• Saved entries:
--

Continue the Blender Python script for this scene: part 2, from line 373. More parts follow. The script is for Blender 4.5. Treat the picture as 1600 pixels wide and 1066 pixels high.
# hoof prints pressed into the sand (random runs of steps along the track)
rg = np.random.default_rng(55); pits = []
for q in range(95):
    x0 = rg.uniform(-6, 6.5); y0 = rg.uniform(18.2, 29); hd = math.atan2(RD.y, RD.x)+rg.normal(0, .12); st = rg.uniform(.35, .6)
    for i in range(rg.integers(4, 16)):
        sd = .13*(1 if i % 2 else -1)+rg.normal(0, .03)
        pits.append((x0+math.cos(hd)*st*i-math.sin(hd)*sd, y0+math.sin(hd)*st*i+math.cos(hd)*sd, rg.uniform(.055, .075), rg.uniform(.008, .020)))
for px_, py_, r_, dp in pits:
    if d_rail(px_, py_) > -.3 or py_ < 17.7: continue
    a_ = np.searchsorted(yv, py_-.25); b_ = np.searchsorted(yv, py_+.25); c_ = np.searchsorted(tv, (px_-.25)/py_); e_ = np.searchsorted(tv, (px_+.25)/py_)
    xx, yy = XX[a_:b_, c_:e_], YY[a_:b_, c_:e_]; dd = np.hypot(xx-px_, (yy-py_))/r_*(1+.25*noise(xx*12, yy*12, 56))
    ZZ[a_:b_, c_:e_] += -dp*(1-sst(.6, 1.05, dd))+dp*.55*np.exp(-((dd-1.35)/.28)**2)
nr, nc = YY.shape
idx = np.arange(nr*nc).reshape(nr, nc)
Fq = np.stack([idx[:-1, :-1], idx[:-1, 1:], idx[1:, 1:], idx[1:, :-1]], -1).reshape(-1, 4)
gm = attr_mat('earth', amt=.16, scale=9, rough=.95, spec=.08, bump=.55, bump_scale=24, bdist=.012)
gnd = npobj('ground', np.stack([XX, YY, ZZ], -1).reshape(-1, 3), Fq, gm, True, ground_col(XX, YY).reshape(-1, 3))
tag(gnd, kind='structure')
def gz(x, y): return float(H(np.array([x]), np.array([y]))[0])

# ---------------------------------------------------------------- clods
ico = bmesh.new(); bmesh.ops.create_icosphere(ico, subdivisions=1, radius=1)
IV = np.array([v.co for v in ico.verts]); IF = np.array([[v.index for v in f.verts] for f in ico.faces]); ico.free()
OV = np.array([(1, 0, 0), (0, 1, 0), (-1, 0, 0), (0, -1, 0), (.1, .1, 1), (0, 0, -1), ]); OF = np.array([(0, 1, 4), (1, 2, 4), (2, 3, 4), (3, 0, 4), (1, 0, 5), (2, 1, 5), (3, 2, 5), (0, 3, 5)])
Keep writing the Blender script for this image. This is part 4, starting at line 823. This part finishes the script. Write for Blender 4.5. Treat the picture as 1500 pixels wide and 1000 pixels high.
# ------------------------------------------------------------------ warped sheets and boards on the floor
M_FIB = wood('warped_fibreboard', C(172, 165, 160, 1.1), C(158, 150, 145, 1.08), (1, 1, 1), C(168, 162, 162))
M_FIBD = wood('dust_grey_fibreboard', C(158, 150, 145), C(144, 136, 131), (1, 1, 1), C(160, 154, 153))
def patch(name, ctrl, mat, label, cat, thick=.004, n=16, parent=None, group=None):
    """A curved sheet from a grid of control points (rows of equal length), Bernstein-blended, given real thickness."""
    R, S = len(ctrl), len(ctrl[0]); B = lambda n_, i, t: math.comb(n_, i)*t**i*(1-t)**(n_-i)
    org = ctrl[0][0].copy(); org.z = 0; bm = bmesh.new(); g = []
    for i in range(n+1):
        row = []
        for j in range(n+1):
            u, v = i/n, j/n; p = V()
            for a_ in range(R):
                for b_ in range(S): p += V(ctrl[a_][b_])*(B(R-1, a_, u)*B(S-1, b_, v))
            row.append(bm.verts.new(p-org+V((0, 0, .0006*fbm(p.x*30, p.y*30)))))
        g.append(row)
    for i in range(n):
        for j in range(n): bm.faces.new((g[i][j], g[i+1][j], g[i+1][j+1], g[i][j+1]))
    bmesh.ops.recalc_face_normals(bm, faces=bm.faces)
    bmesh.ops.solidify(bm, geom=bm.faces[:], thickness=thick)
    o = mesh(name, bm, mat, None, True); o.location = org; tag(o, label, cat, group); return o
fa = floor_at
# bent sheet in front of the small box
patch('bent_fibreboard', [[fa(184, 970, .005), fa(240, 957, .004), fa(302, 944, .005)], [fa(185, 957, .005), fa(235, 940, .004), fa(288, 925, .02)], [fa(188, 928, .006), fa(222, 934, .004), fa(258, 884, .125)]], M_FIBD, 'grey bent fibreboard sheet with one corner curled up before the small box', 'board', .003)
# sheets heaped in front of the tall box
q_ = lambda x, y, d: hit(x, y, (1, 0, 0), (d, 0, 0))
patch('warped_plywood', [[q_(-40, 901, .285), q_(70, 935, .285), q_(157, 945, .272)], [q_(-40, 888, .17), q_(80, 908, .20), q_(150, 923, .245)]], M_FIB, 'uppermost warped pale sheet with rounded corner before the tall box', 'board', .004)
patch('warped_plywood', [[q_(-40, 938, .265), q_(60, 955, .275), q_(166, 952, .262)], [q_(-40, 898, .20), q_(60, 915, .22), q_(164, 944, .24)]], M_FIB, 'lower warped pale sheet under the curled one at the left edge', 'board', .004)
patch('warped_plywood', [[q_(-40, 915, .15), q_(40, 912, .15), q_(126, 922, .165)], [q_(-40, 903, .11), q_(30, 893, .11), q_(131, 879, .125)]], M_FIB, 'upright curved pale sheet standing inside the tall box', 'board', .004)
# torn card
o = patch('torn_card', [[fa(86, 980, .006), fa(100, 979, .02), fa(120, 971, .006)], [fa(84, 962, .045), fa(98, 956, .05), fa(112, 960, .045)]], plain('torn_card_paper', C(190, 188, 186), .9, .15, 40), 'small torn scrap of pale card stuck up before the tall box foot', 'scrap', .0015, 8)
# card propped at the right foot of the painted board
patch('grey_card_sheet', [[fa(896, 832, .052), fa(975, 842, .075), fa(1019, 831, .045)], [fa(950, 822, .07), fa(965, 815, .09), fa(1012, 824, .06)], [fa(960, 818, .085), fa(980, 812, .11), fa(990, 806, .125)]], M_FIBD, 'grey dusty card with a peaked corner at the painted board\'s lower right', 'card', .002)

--

Each line above must be printed exactly as it appears.

• Task result:
Continue the Blender Python script for this scene: part 2, from line 373. More parts follow. The script is for Blender 4.5. Treat the picture as 1600 pixels wide and 1066 pixels high.
# hoof prints pressed into the sand (random runs of steps along the track)
rg = np.random.default_rng(55); pits = []
for q in range(95):
    x0 = rg.uniform(-6, 6.5); y0 = rg.uniform(18.2, 29); hd = math.atan2(RD.y, RD.x)+rg.normal(0, .12); st = rg.uniform(.35, .6)
    for i in range(rg.integers(4, 16)):
        sd = .13*(1 if i % 2 else -1)+rg.normal(0, .03)
        pits.append((x0+math.cos(hd)*st*i-math.sin(hd)*sd, y0+math.sin(hd)*st*i+math.cos(hd)*sd, rg.uniform(.055, .075), rg.uniform(.008, .020)))
for px_, py_, r_, dp in pits:
    if d_rail(px_, py_) > -.3 or py_ < 17.7: continue
    a_ = np.searchsorted(yv, py_-.25); b_ = np.searchsorted(yv, py_+.25); c_ = np.searchsorted(tv, (px_-.25)/py_); e_ = np.searchsorted(tv, (px_+.25)/py_)
    xx, yy = XX[a_:b_, c_:e_], YY[a_:b_, c_:e_]; dd = np.hypot(xx-px_, (yy-py_))/r_*(1+.25*noise(xx*12, yy*12, 56))
    ZZ[a_:b_, c_:e_] += -dp*(1-sst(.6, 1.05, dd))+dp*.55*np.exp(-((dd-1.35)/.28)**2)
nr, nc = YY.shape
idx = np.arange(nr*nc).reshape(nr, nc)
Fq = np.stack([idx[:-1, :-1], idx[:-1, 1:], idx[1:, 1:], idx[1:, :-1]], -1).reshape(-1, 4)
gm = attr_mat('earth', amt=.16, scale=9, rough=.95, spec=.08, bump=.55, bump_scale=24, bdist=.012)
gnd = npobj('ground', np.stack([XX, YY, ZZ], -1).reshape(-1, 3), Fq, gm, True, ground_col(XX, YY).reshape(-1, 3))
tag(gnd, kind='structure')
def gz(x, y): return float(H(np.array([x]), np.array([y]))[0])

# ---------------------------------------------------------------- clods
ico = bmesh.new(); bmesh.ops.create_icosphere(ico, subdivisions=1, radius=1)
IV = np.array([v.co for v in ico.verts]); IF = np.array([[v.index for v in f.verts] for f in ico.faces]); ico.free()
OV = np.array([(1, 0, 0), (0, 1, 0), (-1, 0, 0), (0, -1, 0), (.1, .1, 1), (0, 0, -1), ]); OF = np.array([(0, 1, 4), (1, 2, 4), (2, 3, 4), (3, 0, 4), (1, 0, 5), (2, 1, 5), (3, 2, 5), (0, 3, 5)])
Keep writing the Blender script for this image. This is part 4, starting at line 823. This part finishes the script. Write for Blender 4.5. Treat the picture as 1500 pixels wide and 1000 pixels high.
# ------------------------------------------------------------------ warped sheets and boards on the floor
M_FIB = wood('warped_fibreboard', C(172, 165, 160, 1.1), C(158, 150, 145, 1.08), (1, 1, 1), C(168, 162, 162))
M_FIBD = wood('dust_grey_fibreboard', C(158, 150, 145), C(144, 136, 131), (1, 1, 1), C(160, 154, 153))
def patch(name, ctrl, mat, label, cat, thick=.004, n=16, parent=None, group=None):
    """A curved sheet from a grid of control points (rows of equal length), Bernstein-blended, given real thickness."""
    R, S = len(ctrl), len(ctrl[0]); B = lambda n_, i, t: math.comb(n_, i)*t**i*(1-t)**(n_-i)
    org = ctrl[0][0].copy(); org.z = 0; bm = bmesh.new(); g = []
    for i in range(n+1):
        row = []
        for j in range(n+1):
            u, v = i/n, j/n; p = V()
            for a_ in range(R):
                for b_ in range(S): p += V(ctrl[a_][b_])*(B(R-1, a_, u)*B(S-1, b_, v))
            row.append(bm.verts.new(p-org+V((0, 0, .0006*fbm(p.x*30, p.y*30)))))
        g.append(row)
    for i in range(n):
        for j in range(n): bm.faces.new((g[i][j], g[i+1][j], g[i+1][j+1], g[i][j+1]))
    bmesh.ops.recalc_face_normals(bm, faces=bm.faces)
    bmesh.ops.solidify(bm, geom=bm.faces[:], thickness=thick)
    o = mesh(name, bm, mat, None, True); o.location = org; tag(o, label, cat, group); return o
fa = floor_at
# bent sheet in front of the small box
patch('bent_fibreboard', [[fa(184, 970, .005), fa(240, 957, .004), fa(302, 944, .005)], [fa(185, 957, .005), fa(235, 940, .004), fa(288, 925, .02)], [fa(188, 928, .006), fa(222, 934, .004), fa(258, 884, .125)]], M_FIBD, 'grey bent fibreboard sheet with one corner curled up before the small box', 'board', .003)
# sheets heaped in front of the tall box
q_ = lambda x, y, d: hit(x, y, (1, 0, 0), (d, 0, 0))
patch('warped_plywood', [[q_(-40, 901, .285), q_(70, 935, .285), q_(157, 945, .272)], [q_(-40, 888, .17), q_(80, 908, .20), q_(150, 923, .245)]], M_FIB, 'uppermost warped pale sheet with rounded corner before the tall box', 'board', .004)
patch('warped_plywood', [[q_(-40, 938, .265), q_(60, 955, .275), q_(166, 952, .262)], [q_(-40, 898, .20), q_(60, 915, .22), q_(164, 944, .24)]], M_FIB, 'lower warped pale sheet under the curled one at the left edge', 'board', .004)
patch('warped_plywood', [[q_(-40, 915, .15), q_(40, 912, .15), q_(126, 922, .165)], [q_(-40, 903, .11), q_(30, 893, .11), q_(131, 879, .125)]], M_FIB, 'upright curved pale sheet standing inside the tall box', 'board', .004)
# torn card
o = patch('torn_card', [[fa(86, 980, .006), fa(100, 979, .02), fa(120, 971, .006)], [fa(84, 962, .045), fa(98, 956, .05), fa(112, 960, .045)]], plain('torn_card_paper', C(190, 188, 186), .9, .15, 40), 'small torn scrap of pale card stuck up before the tall box foot', 'scrap', .0015, 8)
# card propped at the right foot of the painted board
patch('grey_card_sheet', [[fa(896, 832, .052), fa(975, 842, .075), fa(1019, 831, .045)], [fa(950, 822, .07), fa(965, 815, .09), fa(1012, 824, .06)], [fa(960, 818, .085), fa(980, 812, .11), fa(990, 806, .125)]], M_FIBD, 'grey dusty card with a peaked corner at the painted board\'s lower right', 'card', .002)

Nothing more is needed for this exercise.